Non-singular black holes from gravity-matter-brane lagrangians

We consider self-consistent coupling of bulk Einstein-Maxwell-Kalb-Ramond system to codimension-one charged lightlike p-brane with dynamical (variable) tension (LL-brane). The latter is described by a manifestly reparametrization-invariant world-volume action significantly different from the ordinary Nambu-Goto one. We show that the LL-brane is the appropriate gravitational and charge source in the Einstein-Maxwell-Kalb-Ramond equations of motion needed to generate a self-consistent solution describing non-singular black hole. The latter consists of de Sitter interior region and exterior Reissner-Nordstroem region glued together along their common horizon (it is the inner horizon from the Reissner-Nordstroem side).

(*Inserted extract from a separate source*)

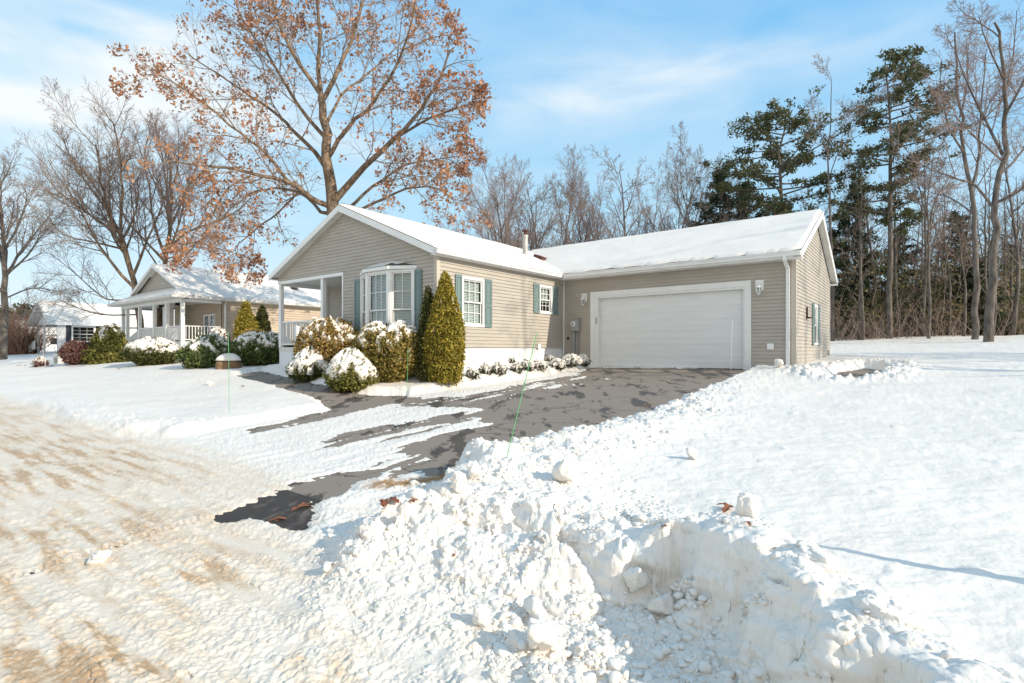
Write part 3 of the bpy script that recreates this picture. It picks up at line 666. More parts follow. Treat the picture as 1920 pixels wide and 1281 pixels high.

The matching horizon is automatically occupied by the LL-brane as a result of its world-volume lagrangian dynamics, which dynamically generates the cosmological constant in the interior region and uniquely determines the mass and charge parameters of the exterior region. Using similar techniques we construct a self-consistent wormhole solution of Einstein-Maxwell system coupled to electrically neutral LL-brane, which describes two identical copies of a non-singular black hole region being the exterior Reissner-Nordstroem region above the inner horizon, glued together along their common horizon (the inner Reissner-Nordstroem one) occupied by the LL-brane. The corresponding mass and charge parameters of the two black hole "universes" are explicitly determined by the dynamical LL-brane tension. This also provides an explicit example of Misner-Wheeler "charge without charge" phenomenon. Finally, this wormhole solution connecting two non-singular black holes can be transformed into a special case of Kantowski-Sachs bouncing cosmology solution.